Archive for the ‘Kevin’ Category

Just Pick A Page

Friday, March 16th, 2007

It is Sunday. I sit at the table with the coffee and pastries. I let the others discover the treats on their own as they file into the kitchen. Why shouldn’t they be as surprised at the gesture as I was? The Sunday paper is here. This week it is the Chronicle. It almost always is. Sometimes someone will get us the LA Times instead. It depends on who is buying the paper and where they are from. I take the funnies into my friend so he can read them. The rest of us split up what’s left.

The brother comes into the kitchen and asks me to go into the bedroom. It’s the morphine. My friend is sitting up in his bed, pretending to read the paper. He can’t read anymore because of the multiple pages the morphine creates. I keep telling him to just pick one of the pages to focus on, but he says it doesn’t work that way. He asks me to read the funnies for him. He keeps saying That’s not funny! I respond with Sometimes the funnies aren’t funny. Sometimes they are very dull.

No Shortage Of Friends

Thursday, March 15th, 2007

That is one thing we are not short of around here. Friends. They come in all ages and sizes, genders and humors. They each have a part that they play in this dying thing. It doesn’t matter which one of them brought the coffee, it was all of them, collectively, to me. They, these friends, are our outside support. They smile for us and give us big hugs. Catch us when we are ready to collapse. They would be there for us if we needed to cry, but we haven’t had the time to be so self indulgent. They are our second tier of life support.

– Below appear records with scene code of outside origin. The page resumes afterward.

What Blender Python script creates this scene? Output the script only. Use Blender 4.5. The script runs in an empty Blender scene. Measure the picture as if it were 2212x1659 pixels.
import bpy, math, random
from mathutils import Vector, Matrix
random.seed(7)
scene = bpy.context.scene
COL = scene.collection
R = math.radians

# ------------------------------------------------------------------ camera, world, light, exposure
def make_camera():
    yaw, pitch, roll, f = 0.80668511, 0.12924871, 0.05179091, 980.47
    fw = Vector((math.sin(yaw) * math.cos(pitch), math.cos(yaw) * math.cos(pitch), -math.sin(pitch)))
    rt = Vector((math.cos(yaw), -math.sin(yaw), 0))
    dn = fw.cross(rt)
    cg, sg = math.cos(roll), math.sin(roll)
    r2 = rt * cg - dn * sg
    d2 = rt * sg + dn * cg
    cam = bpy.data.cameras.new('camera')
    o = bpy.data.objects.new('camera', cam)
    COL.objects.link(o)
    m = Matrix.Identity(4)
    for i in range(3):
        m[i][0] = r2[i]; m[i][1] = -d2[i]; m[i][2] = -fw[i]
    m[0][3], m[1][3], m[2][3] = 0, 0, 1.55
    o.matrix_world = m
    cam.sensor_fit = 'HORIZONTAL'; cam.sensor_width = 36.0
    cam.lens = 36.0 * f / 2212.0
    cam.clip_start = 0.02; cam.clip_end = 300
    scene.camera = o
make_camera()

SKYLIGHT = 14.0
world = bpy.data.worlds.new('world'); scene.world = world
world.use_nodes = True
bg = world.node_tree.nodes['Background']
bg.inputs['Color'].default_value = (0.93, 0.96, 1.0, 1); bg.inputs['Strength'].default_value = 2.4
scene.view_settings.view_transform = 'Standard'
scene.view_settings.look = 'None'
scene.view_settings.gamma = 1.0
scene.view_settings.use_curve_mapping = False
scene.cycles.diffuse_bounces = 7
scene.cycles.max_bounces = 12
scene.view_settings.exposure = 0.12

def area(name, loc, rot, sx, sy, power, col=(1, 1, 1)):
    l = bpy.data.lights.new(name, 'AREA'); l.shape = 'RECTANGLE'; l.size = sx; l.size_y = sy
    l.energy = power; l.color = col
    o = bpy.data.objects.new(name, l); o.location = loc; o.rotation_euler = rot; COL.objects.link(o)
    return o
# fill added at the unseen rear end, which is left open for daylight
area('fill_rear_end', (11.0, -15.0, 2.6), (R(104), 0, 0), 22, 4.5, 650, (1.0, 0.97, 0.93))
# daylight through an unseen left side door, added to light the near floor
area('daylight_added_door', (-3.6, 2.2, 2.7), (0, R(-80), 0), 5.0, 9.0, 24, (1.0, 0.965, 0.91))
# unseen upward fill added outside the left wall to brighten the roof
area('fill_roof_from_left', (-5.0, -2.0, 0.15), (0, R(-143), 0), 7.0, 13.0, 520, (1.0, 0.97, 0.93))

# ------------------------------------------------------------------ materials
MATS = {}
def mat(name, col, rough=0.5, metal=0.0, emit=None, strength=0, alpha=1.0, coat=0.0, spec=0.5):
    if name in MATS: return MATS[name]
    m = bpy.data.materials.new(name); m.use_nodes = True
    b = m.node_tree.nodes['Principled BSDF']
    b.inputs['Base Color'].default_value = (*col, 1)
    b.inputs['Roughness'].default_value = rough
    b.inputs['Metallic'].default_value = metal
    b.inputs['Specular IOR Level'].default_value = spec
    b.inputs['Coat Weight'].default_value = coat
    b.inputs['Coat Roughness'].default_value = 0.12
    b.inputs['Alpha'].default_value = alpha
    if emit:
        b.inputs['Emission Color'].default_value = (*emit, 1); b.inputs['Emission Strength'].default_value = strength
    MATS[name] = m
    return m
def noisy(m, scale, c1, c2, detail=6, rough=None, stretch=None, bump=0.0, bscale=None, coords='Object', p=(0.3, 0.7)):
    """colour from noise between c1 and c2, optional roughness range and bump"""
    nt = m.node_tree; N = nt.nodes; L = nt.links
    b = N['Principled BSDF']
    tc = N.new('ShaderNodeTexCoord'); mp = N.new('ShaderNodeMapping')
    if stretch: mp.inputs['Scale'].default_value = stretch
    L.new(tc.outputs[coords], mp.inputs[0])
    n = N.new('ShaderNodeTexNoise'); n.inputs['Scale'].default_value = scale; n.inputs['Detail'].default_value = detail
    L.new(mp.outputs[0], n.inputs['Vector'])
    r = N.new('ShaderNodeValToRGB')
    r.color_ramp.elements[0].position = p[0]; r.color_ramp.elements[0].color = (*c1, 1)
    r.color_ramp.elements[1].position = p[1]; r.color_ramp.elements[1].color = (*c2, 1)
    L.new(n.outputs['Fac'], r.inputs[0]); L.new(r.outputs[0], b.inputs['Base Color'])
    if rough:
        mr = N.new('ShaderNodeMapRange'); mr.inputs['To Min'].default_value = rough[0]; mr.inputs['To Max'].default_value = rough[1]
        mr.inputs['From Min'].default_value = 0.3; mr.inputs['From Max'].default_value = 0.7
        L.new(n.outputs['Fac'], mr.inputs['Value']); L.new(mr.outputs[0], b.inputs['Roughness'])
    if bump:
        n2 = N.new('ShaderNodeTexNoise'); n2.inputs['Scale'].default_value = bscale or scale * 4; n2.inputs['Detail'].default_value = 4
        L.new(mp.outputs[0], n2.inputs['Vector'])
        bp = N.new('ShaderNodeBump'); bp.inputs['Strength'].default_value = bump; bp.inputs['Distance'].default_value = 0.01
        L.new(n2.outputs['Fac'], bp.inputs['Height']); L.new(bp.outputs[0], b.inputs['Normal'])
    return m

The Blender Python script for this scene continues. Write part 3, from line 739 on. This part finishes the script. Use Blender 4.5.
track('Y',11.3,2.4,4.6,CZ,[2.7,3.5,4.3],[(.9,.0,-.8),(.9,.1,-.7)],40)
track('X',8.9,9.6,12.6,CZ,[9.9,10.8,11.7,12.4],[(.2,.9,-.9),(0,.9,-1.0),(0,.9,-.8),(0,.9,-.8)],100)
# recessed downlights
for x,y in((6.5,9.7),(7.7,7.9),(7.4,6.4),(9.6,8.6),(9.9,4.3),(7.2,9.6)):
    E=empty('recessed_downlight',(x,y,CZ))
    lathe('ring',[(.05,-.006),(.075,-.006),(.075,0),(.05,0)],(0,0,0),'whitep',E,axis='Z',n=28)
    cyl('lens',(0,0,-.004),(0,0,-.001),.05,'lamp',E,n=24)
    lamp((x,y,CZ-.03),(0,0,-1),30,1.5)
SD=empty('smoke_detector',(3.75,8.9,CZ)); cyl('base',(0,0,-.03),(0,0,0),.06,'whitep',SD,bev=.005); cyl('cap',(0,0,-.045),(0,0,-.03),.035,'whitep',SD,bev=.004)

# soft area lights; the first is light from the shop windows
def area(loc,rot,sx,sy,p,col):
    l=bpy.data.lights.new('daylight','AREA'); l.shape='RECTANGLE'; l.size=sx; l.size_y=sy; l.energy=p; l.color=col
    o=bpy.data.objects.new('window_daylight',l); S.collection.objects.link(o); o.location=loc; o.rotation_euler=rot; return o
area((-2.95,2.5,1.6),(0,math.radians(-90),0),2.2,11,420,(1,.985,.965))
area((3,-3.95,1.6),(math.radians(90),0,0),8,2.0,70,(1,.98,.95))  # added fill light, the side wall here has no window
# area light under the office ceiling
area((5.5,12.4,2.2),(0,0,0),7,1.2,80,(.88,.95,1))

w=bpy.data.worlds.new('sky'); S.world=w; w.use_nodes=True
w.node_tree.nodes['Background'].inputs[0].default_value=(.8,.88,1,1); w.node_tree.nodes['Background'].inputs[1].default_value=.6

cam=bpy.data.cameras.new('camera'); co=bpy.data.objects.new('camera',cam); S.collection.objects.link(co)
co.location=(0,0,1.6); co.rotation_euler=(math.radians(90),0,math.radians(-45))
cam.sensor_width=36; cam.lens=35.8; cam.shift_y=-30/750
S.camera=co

Some of them are new to us, people who heard through this small town’s grapevine that we needed help. Some of them don’t know my friend, and to this day have not gone in the room to meet him. They know me, or the boyfriend, or the brother, or the doctor, or the hospice people. There can never be too many people at a dying.

Just Anonymous

Wednesday, March 14th, 2007

When we wake, someone will check to see if he is still alive and his line is clear. When all is well, we go on about our day.

Coffee. I want coffee. Nobody else in the house has a coffee jag like I do in the morning. The rest of them can shower. They can brush their teeth and dress before they have the dark magic brew. Not me. I’ll sit on the couch until someone brings me my cup of coffee, until noon if I have to.

I go to the door to let the day in. Forever the sun shines here and it’s already been doing so for hours. Outside the screen door sits a big white bag and four large paper cups with lids. Someone must have known that I was in town. The coffee and pastries were delivered by an unknown friend. Not unknown, just anonymous.